Now the 66-year-old has turned his merciless eye on himself and his generation, in his latest book, The Baby Boom: How It Got That Way, and It Wasn't My Fault, and I'll Never Do It Again. Standing behind a lectern at the Ulster Museum in Belfast, reading an extract from the book, he skewers the absurdities of the baby boomers, those born between 1946 and 1964 (or "the slumgullion of Americana", forever "stuck with being described as exploding infants"). O'Rourke castigates them for their vanity, their carelessness, their self-indulgence, their undignified refusal to ever grow up. "They decided that passion for living should replace working for one," he quips, mocking his contemporaries for their propensity for forming overage garage bands and claiming to be allergic to gluten. "Bullshit," says O'Rourke, "is the hallmark of the baby boom; we were born into it the way fish are born into the ocean."

The audience, made up largely of baby boomers, is delighted; behind me I can hear a woman practically hyperventilating with laughter, and a gentleman is snorting like a happy pig. Being insulted by PJ O’Rourke is clearly pleasurable. And he’s still quick. “What effect did drug-taking have on the baby boom?” asks someone in the crowd. “Oh, I don’t remember,” says O’Rourke. “Can the Republican Party get any wackier?” asks another. “That’s like asking can things get any worse in the Middle East.”

Gonzo swagger

When I sit down with him afterwards O’Rourke is not what I expect at all. There’s nothing reptilian about him – unless you count a pair of flickering, watchful eyes – and the gonzo swagger has evolved into a more reflective, thoughtful but no less acerbic wit. Is there any subject he won’t laugh about?

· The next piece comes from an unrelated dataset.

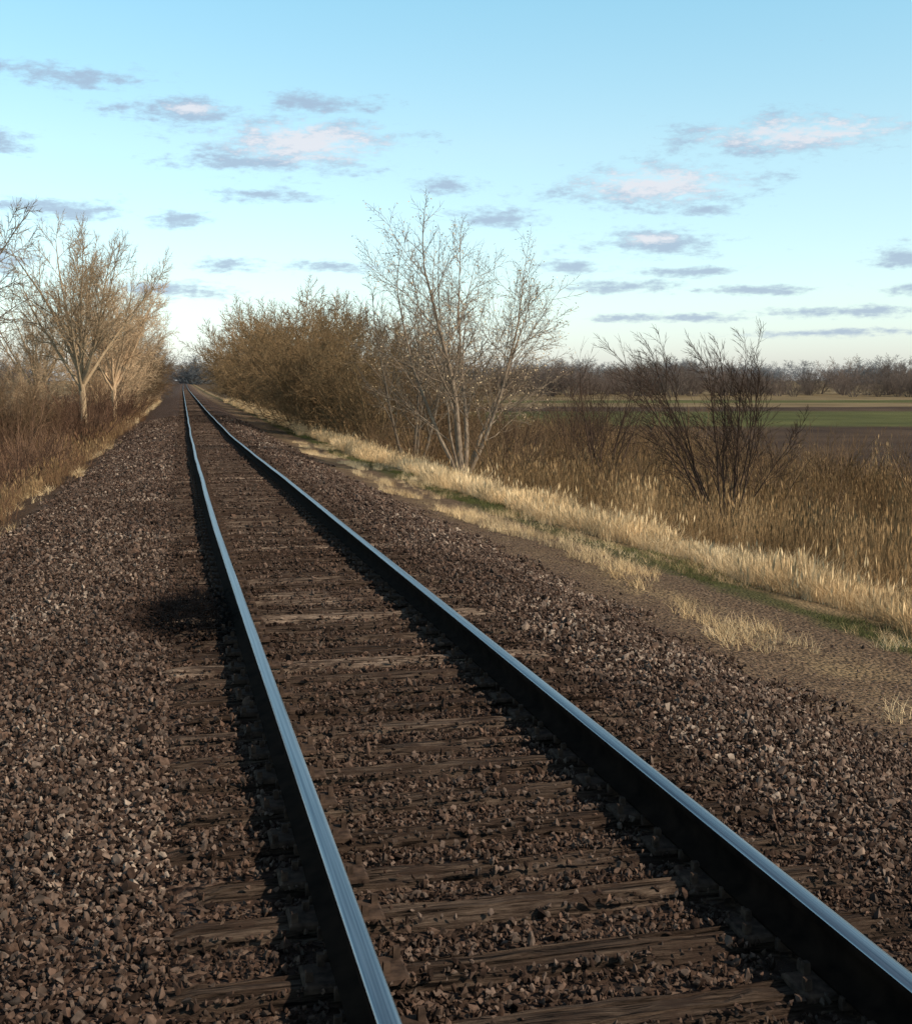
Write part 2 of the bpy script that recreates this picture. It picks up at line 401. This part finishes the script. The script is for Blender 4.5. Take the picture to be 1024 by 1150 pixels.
for ty in ties:
    near = ty < 30; m = 26 if near else 3
    L = rs.uniform(1.20, 1.40); L2 = rs.uniform(1.26, 1.36); hw = rs.uniform(.078, .115); top = rs.uniform(-.020, .005); sk = rs.normal(0, .016)
    b0 = len(V); cx = float(track_x(ty)); cz = float(track_z(ty)); rr = rs.rand()
    g1 = rs.uniform(-.05, -.015); g2 = rs.uniform(.015, .05); d1 = rs.uniform(0, .06); d2 = rs.uniform(0, .06); dr = 0
    for i in range(m):
        x = -L + (L + L2) * i / (m - 1)
        j = (lambda a: rs.normal(0, a)) if near else (lambda a: 0)
        e = .02 if i in (0, m - 1) else 0
        dr = dr * .8 + j(.005)
        q1 = d1 * abs(math.sin(x * 3 + rr * 9)) ; q2 = d2 * abs(math.cos(x * 2.3 + rr * 5))
        wear = -.010 * abs(j(1))
        for (py, pz) in ((-hw, -.17), (-hw + j(.010), -.04), (-hw + .022 + j(.010), -.008 + wear), (g1 - .011 + dr, j(.004)), (g1 + dr, -q1), (g1 + .009 + dr, j(.004)), (0, j(.005)),
                         (g2 - .009 + dr, j(.004)), (g2 + dr, -q2), (g2 + .011 + dr, j(.004)), (hw - .022 + j(.010), -.008 + wear), (hw + j(.010), -.04), (hw, -.17)):
            V.append((cx + x + j(.014) * (e > 0), ty + py + sk * x, cz + top + pz - e * (pz > -.1))); RN.append(rr)
    for i in range(m - 1):
        for k in range(NP - 1):
            a0 = b0 + i * NP + k; F.append((a0, a0 + NP, a0 + NP + 1, a0 + 1))
    F.append(tuple(b0 + k for k in range(NP))); F.append(tuple(b0 + (m - 1) * NP + k for k in reversed(range(NP))))
ob = mesh_obj('ties', V, F, [mt]); a = ob.data.attributes.new('rnd', 'FLOAT', 'POINT'); a.data.foreach_set('value', np.array(RN, np.float32)); link(ob, track)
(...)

“There are certain things – deaths of children, and so on – that [humour] just doesn’t work for,” says O’Rouke, who was born into a large Irish family that settled in the US in the 1840s. “When I was growing up my family expressed all their emotion through teasing and jokes and so on, but that would not have been the case, for instance, at a child’s funeral.”

The question reminds him of a phone call he made to his editor at Rolling Stone, when he was reporting from the Philippines after the overthrow of President Ferdinand Marcos. "I'd gone to this terrible area of Manila where people were just living on the trash heap. And I called him and I said, 'I can't be funny about this.' And he said, 'Don't. Write with the tone appropriate to the topic.' Simple advice. So there are some passages in my writing that are not funny, because they're not about funny things. But contentious things can be defused a little bit with a sense of humour. And certainly what can be conveyed is that although people X or people Y seem to be barking mad, in fact they're behaving in a very human way and they're very often behaving much as we would if we were in their circumstances."

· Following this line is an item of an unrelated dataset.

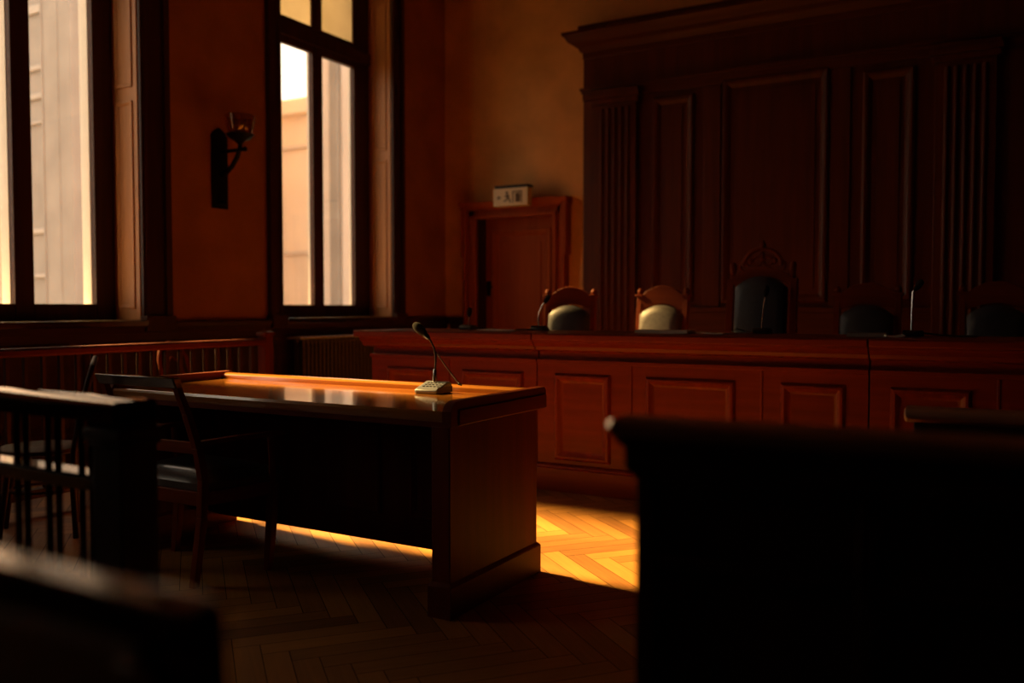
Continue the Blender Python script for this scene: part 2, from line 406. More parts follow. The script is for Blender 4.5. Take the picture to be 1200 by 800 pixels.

The other thing that strikes me is how easy his writing appears: the flow of sparkling brio never seems to end. Is that how it comes out of him, straight from the source, or does it take a fair bit of polishing? "Oh, it takes a good bit of polishing. Recently I've been reading Joseph Conrad again. I've always had trouble with Conrad, hadn't read him since college, but I'm kind of back at it. And I realised that when you're being very, very serious, as Conrad is, you can get away with a prolixity that a joke won't allow.

"With a joke you have to trim it right down. If you think about my favourite humourist, Evelyn Waugh, can you imagine how much polishing went into just a single line, like the one the foreign correspondent in Scoop" – Waugh's 1938 satire of sensationalist journalism – "sends back in a telegram: 'LOVELY SPRING WEATHER BUBONIC PLAGUE RAGING'?"

Has he mellowed?

O’Rourke has a habit of running his hands through his hair while he’s talking, which strikes me first as the gesture of a much younger man: it looks like a mark of uncertainty, though when he does it again later it seems more like a gesture of weariness. After all, he has been playing this game for a long time. He has teenage daughters now, and he lives on a farm in New Hampshire, surrounded by dogs and chickens, where he enjoys doing a spot of woodwork and fiddling around with his tractor. Does this late-found love of pottering mean he has finally mellowed?

“No, I don’t think I have mellowed, but you know rage is not sustainable in the modern world. I don’t think one mellows. I think one tires,” he says with a smile. “As you see the cycle of outrageous things, rage-provoking things, come round and round and round, you just end up getting a little tired of it. You know? It’s so repetitive. This is the thing that must bore God enormously: the repetitive nature of sin. I mean, think about it: he’s been around since the beginning of time, and it’s just the same sin over and over again, with minute variations.”

O’Rourke chuckles and pauses to think. He’s at ease with pauses, taking his time to tease out ideas, to find the right words. “No, the rage is not as fresh. But if I had the energy I’d probably be as angry as ever.”